Barthelemy told The Times he loved the Vineyard from his summers on the Island. From there, he attended the Massachusetts Institute of Technology to earn his degree in chemical engineering. However, he decided to join the Air Force around 1958, the earlier years of the Vietnam War. “I thought I better join because otherwise I’d be drafted into goodness knows where,” Barthelemy said. He was able to graduate from MIT, and was stationed at Wright-Patterson Air Force Base in Dayton, Ohio. 

Barthelemy set roots in Dayton, earning a master’s degree in nuclear engineering from Ohio State University. He visits Martha’s Vineyard two to three times per year. He also earned a Ph.D. in nuclear physics and mechanical engineering from Ohio State for his job as a rocket scientist. 

“I actually did a lot of work in the early days of NASA, when we were putting people on the moon and all of that,” Barthelemy said. “But I was Air Force, and one of the big programs I had was developing an airplane that would go to the moon.”

This was the National Aerospace Plane Program, which began under former President Ronald Reagan, with the idea of a plane that could travel 25 times faster than the speed of sound and into space. An example Reagan used for a commercial route was traveling from Washington, D.C., to Tokyo, Japan, in a couple of hours.

“He called it the ‘Orient Express,’ and that was not the right term, but when a president calls it that, you just say, ‘Yes, sir,’” Barthelemy said. 

By the time the program began, the U.S. had already set itself apart by completing the first manned mission to the moon in 1969. Barthelemy also said the aerodynamics made developing the plane more difficult than the moon mission, in certain aspects. The project aircraft, called the Rockwell X-30, was canceled in 1993. Barthelemy said he had a “great time” during the five years he worked on the plane, meeting many other rocket scientists and astronauts. He even got to fly in a Lockheed SR-71 Blackbird “at three-and-a-half times the speed of sound.” 

“That was probably the peak of my career,” Barthelemy said about working on the X-30. “I was a rocket scientist and a nuclear scientist for most of my career, but that was pretty special.”

After serving in the Air Force, Barthelemy has also acted as a consultant for various aerospace companies and federal government organizations such as Boeing and the Air Force Research Laboratory. His most active role now is with the Wright Brothers Institute, which helps the Air Force and other companies with innovation. In particular, Barthelemy has an interest in collaborative innovation, which he describes as a process in which people from varying backgrounds come together to bounce ideas off one another. Barthelemy also wrote a book called “Collaborative Innovation” in 2020, which was one of the factors that led Vineyard FutureWorks co-founder Bob Johnston to reach out and connect with him.

“Bob and I are involved in many things around collaborative innovation,” Barthelemy said. Some of these efforts include having the Imagine Corps program bring together students from Dayton, Martha’s Vineyard, and the Virgin Islands, and ask them to “look into the future.” Another was Barthelemy’s recent visit to the Vineyard, where he met some of the Island’s leaders, like Dukes County Commissioner Tristan Israel, to discuss issues relating to Island communities. 
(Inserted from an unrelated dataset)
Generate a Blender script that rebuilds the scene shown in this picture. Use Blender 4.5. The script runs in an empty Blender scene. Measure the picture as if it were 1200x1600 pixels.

Barthelemy said he has also seen a shift in young people’s aspirations. During his generation, young people had an enthusiasm for creating physical things, such as airplanes, alongside a mixture of patriotism to help the U.S. against its Cold War rival, the Soviet Union. This national enthusiasm only increased when the Soviet Union launched the first artificial satellite, Sputnik 1, into orbit in 1957. Barthelemy never saw combat while in the Air Force, but he contributed to the patriotic zeal through his research. 

“There was an excitement about being in airplanes and in space, and we hadn’t landed on the moon yet,” Barthelemy said. He reminisced about how President John F. Kennedy led a “charismatic” call for people to contribute to the advancement of the U.S., which lit a fire in Barthelemy and his peers. 

These days, young people are more interested in the digital realm, such as creating apps. However, there are also other changes. When Barthelemy attended MIT, it was all men. Now, around half of the MIT student population is women. Barthelemy also said recruiting young people into the Air Force, which he occasionally goes back to MIT to pitch to the students, has become harder. 

This sense of change is also present at the Wright Brothers Institute, where research into artificial intelligence has been added to its repertoire. One field Barthelemy highlighted being looked at was virtual reality, which he thinks will see increased educational use in the near future. 

“Let’s say you had a course on changing tires, like a vocational [course]. You have a person in the virtual world changing tires that you can couple with, and he or she can teach you like a teacher would,” Barthelemy said. “But the teacher is live, and you’re virtual, and in the middle is you, the teacher, and a fake mechanic that is showing you those ropes. Much more effective than trying to do it yourself or going to school and trying to do it, and a lot less space.”

Barthelemy said the more technologically advanced teaching styles seem to capture the attention of today’s youth. 

“They’re only 15 years old, 16, but they know what they want,” he said. “Of course, they’re probably not as worried about money as we are as adults.”

The varying experiences and technological speeds of old and young people can blend together to make brighter futures, according to Barthelemy.

“If I work with a 20-year-old, I learn so much. I think the 20-year-old probably thinks he’s going to learn from me, but actually, I’m learning a heck of a lot from him,” Barthelemy said. “Hopefully, it’s mutual.”